Spain - DAC 7 implemented and other changes made to tax law

Spain enacted a new law on 24 May 2023 that transposes the EU DAC 7 rules into domestic law and makes other noteworthy changes to the General Tax Law (GTL), Corporate Tax Law and VAT Law. This article looks at the most important measures.


DAC 7 introduces new reporting and due diligence requirements on digital platform operators by expanding the scope of the automatic exchange of information in the EU to apply to such operators (for prior coverage, see the article in the July 2021 issue of Corporate Tax News). The DAC 7 rules, which apply retroactively as from 1 January 2023, require digital platforms to collect specific information from users offering goods or services on the platform and report that information to the tax authorities. The purpose of the measures is to ensure that persons deriving income from the sale of goods or services on digital platforms pay their fair share of tax and that EU member states automatically exchange information on income generated by sellers or service providers on the platform, regardless of whether the platform is situated in the EU.

Entities that are considered “reporting platform operators” under DAC 7 are subject to the due diligence and reporting rules, as well as certain registration requirements in the case of non-EU digital platform operators. For example, platform operators must identify sellers, collect and verify information on platform sellers, with the information then reported to the tax authorities in the EU member state in which the platform operator is resident or registered. Penalties apply for failure to comply with the regime.

General Tax Law

Several changes are made to the GTL as part of the transposition of DAC 7 into Spanish law:

  • As from 1 January 2024, Spain’s tax authorities will be able to carry out joint coordinated audits with other countries within the scope of mutual assistance.
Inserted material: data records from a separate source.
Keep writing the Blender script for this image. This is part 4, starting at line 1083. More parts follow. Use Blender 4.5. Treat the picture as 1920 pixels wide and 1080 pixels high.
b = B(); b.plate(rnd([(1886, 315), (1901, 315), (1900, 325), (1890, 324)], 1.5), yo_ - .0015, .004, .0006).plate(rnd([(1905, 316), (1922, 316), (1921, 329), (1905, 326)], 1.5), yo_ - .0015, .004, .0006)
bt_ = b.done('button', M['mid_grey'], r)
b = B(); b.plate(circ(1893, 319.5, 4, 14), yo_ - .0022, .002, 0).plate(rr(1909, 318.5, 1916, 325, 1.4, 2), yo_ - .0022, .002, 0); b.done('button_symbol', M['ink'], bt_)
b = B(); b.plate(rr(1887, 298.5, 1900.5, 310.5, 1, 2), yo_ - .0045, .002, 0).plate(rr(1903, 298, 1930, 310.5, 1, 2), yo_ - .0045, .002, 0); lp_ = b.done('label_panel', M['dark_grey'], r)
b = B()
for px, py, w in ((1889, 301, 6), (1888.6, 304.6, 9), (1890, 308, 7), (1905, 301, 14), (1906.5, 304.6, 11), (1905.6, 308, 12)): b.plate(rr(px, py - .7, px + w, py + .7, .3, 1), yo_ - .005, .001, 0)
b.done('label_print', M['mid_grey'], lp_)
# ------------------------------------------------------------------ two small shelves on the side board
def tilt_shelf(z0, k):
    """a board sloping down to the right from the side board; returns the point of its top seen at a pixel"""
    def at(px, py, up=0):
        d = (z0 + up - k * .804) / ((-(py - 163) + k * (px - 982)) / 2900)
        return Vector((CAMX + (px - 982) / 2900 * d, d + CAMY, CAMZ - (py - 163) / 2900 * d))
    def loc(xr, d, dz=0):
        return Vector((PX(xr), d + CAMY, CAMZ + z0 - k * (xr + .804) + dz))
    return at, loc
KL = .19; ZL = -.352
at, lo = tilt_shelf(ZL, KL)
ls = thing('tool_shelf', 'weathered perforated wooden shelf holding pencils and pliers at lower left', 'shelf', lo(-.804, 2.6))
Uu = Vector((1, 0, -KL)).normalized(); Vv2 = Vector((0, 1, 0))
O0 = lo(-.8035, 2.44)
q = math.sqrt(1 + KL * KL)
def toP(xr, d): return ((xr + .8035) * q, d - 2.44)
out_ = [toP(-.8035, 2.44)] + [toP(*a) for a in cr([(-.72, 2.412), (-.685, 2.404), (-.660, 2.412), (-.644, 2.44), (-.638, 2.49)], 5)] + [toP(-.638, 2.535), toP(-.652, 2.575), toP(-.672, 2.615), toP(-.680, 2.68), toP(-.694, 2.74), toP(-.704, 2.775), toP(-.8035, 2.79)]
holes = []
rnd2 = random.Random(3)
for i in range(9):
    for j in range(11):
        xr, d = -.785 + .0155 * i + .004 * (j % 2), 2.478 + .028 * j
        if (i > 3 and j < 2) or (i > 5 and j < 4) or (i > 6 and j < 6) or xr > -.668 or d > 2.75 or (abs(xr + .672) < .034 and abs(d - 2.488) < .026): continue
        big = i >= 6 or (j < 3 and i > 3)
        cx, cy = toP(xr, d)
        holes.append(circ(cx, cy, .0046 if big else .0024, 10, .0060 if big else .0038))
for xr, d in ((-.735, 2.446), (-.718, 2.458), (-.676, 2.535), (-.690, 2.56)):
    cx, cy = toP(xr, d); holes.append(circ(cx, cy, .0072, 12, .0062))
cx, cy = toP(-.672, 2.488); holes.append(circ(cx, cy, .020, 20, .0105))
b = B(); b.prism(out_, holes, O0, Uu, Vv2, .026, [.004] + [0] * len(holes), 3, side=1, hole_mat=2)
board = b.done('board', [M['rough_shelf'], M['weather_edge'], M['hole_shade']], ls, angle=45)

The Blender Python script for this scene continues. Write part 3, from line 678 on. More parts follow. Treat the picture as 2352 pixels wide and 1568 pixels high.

The rules of both countries will apply in joint audits although the power of Spain’s authorities will be limited by domestic rules.
  • The rules governing limited tax audit procedures are revised to allow the Spanish tax authorities to review official accounting information to verify that it matches the information in the authorities’ possession (previously, the tax authorities were not permitted to review any official accounting information in limited tax audits). In addition, the Spanish tax authorities can request information from third parties, conduct site audits and review documentation at the taxpayer’s premises.
  • A single system to correct a self-assessment is introduced to simplify the process for taxpayers, i.e., a taxpayer may amend or complete a previously submitted self-assessment, regardless of the results of the amended/completed changes, without having to wait for an administrative resolution. Previously, taxpayers wishing to amend a self-assessment had to follow different procedures depending on the outcome of a voluntary regularisation. For example, a “complementary self-assessment” had to be used where the regularisation meant a higher tax payment or a lower refund, but if the regularisation resulted in a lower amount of tax due or a higher refund, the taxpayer had to file a writ explaining the circumstances and requesting that the tax authorities rectify the assessment, which required their specific approval.
  • As from 1 January 2023, financial institutions that are required to communicate information on the tax residence of individuals must inform those persons that their information will be shared with the Spanish tax authorities and exchanged with other EU member states or a third country.   The notification must give the individual sufficient time to exercise the right to protect their personal data, and before the information is compiled and submitted to the tax authorities.

Corporate tax law

The rules on the deduction of interest expense are revised. Since 2015, the deductibility of net financial expenses in Spain has been limited to 30% of the company’s operating profit ("tax EBITDA"), up to the de minimis threshold of EUR 1 million. As from 1 January 2024, tax EBITDA will not include income, expenses or revenue that has not been included in the corporate taxable base (e.g., where an expense is excluded from the taxable base under other provisions in the corporate tax law).

For practical purposes, the new rules do not change the application of the interest deduction limitation in Spain since income or expense that is considered nonchargeable or non-deductible already may not be taken into account when calculating the 30% limitation. In addition, in principle, income or expense from a permanent establishment outside Spain will not have to be taken into account for purposes of the tax EBITDA of the Spanish head office when such income/expense is considered exempt/non-deductible.

VAT and import regime

The following changes are made to the VAT rules:

  • Financial services rendered in B2B transactions are now outside the scope of application of the use and enjoyment rule, but this rule continues to apply in B2C transactions (see article in this issue).
  • The removal of goods from a VAT non-customs deposit is considered a transaction assimilated to an import, rather than an import of goods in order to facilitate the assessment of these transactions.
  • The import regime for e-commerce is modified to allow entrepreneurs and professionals with activities in the Canary Islands, Ceuta or Melilla to be part of the regime without having a fiscal representative established in the EU.